Sarà l’acqua. O forse l’aria, certo, perché di acqua ne girava davvero poca in certi ambienti, sarà sicuramente l’aria di quegli anni che avrà forgiato quelle resistenze, vere e proprie dissidenze nei confronti del corso naturale delle cose, quasi una guerra nei confronti della fisiologia e dell’antropologia, o semplicemente una guerra alla storia che non vuole diventare tale, restando un presente vivo e urlante.
Sono questo i Pere Ubu oggi, ed è questo David Thomas, leader, voce e unico superstite della formazione originaria, lui, un sopravissuto al pari di Iggy o Keith Richards, che alla ragguardevole età di sessant’anni, al caldo infernale che (finalmente) avvolge Bologna, è capace di ingollarsi un’intera bottiglia di vino rosso, fumare una sigaretta ogni due canzoni e resistere quasi un’ora e mezza sotto il gazebo del Bolognetti senza versare una goccia di sudore. Chapeau!
E’ con la storia della new wave quindi che si apre il “Rocker Festival” – organizzato anche quest’anno dal “Covo Club” e dall’”Estragon” nelle loro cornici estive – una storia seminale quella del gruppo di Cleveland, partiti alla fine degli anni ’70 e giunti fino ai nostri giorni ancora vivi e vegeti, depositari del verbo garage e new wave (insieme a Stooges e MC5) e padri spirituali di tutta la nidiata indie-garage-postpunk degli ultimi quindici anni.
Davanti a un Bolognetti strapieno (complice anche la lodevole iniziativa dell’entrata a offerta libera), con un pubblico che va dai venti ai cinquant’anni, la band di Cleveland in un’ora e mezza scarsa dà vita a un bignami del garage e post-punk, trasportandoci in un incubo industriale e post-atomico fatto di rumorismo straniante, nichilismo estremo, frammenti psichedelici e schegge sonore sgraziate, proprio come i lamenti gutturali e grotteschi di Thomas.
Dall’iniziale “Thanks”, passando per la ipnotica e magnetica “Mandy” e la visionaria “Musician are scum”, l’inizio è tutto frutto dell’ultimo lavoro “Lady from Shangai”, ma è altro quello che tutti gli storici fan aspettano come una liturgia, un passaggio necessario per aprire il varco temporale che tutti sperano di attraversare in un’afosa serata bolognese, ” è altro quello che sorprende e annichilisce, anche se gli ultimi lavori hanno una dignità e una coerenza creativa che merita infinito rispetto, e così l’altro puntualmente arriva nelle forme sferraglianti di “Over my head” e “The Modern dance, cariche di quella violenza primitiva e orgiastica, capace di fondere alla perfezione il suono urticante della chitarra, la cascata di rumori e suoni corrosivi che fuoriescono dalle diavolerie di Robert Wheeler e Gagarin e l’ossessivo tribalismo della batteria di Steve Mehlman.
“Love love love” e “Vacuum in my head” sono schegge di un passato che ritorna fiero e imprescindibile, ancora carico di potenza e vigore da vendere, “Breath” invece rallenta i furori industriali, placa di colpo ogni collisione sonora e riesce quasi a creare un cuscinetto di melodia e calma apparente.
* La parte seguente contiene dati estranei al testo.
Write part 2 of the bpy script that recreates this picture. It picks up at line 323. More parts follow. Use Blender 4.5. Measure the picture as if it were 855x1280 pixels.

Il finale è tale sin dal titolo, perché mentre il gruppo lascia per una attimo il palco, David Thomas resta ancorato al suo sgabello, dando fondo al rosso d’annata di cui sopra, gli occhi perennemente socchiusi, il palco che si rianima intorno a lui, l’ennesima sigaretta che prende fuoco tra le sue labbra e le note sintetiche di “Final Solution” che invadono il porticato del Bolognetti, mentre riecheggia nella sua estrema tragicità quel verso, quel “i don’t need a cure/i need a final solution” che Thomas mugugna tra l’ imperfetto e il sermonico, mentre il resto del pubblico urla come un mantra, voce e dolore di una generazione che per una sera è tornata a danzare tra le torsioni di un tempo disperato, tragico, altro.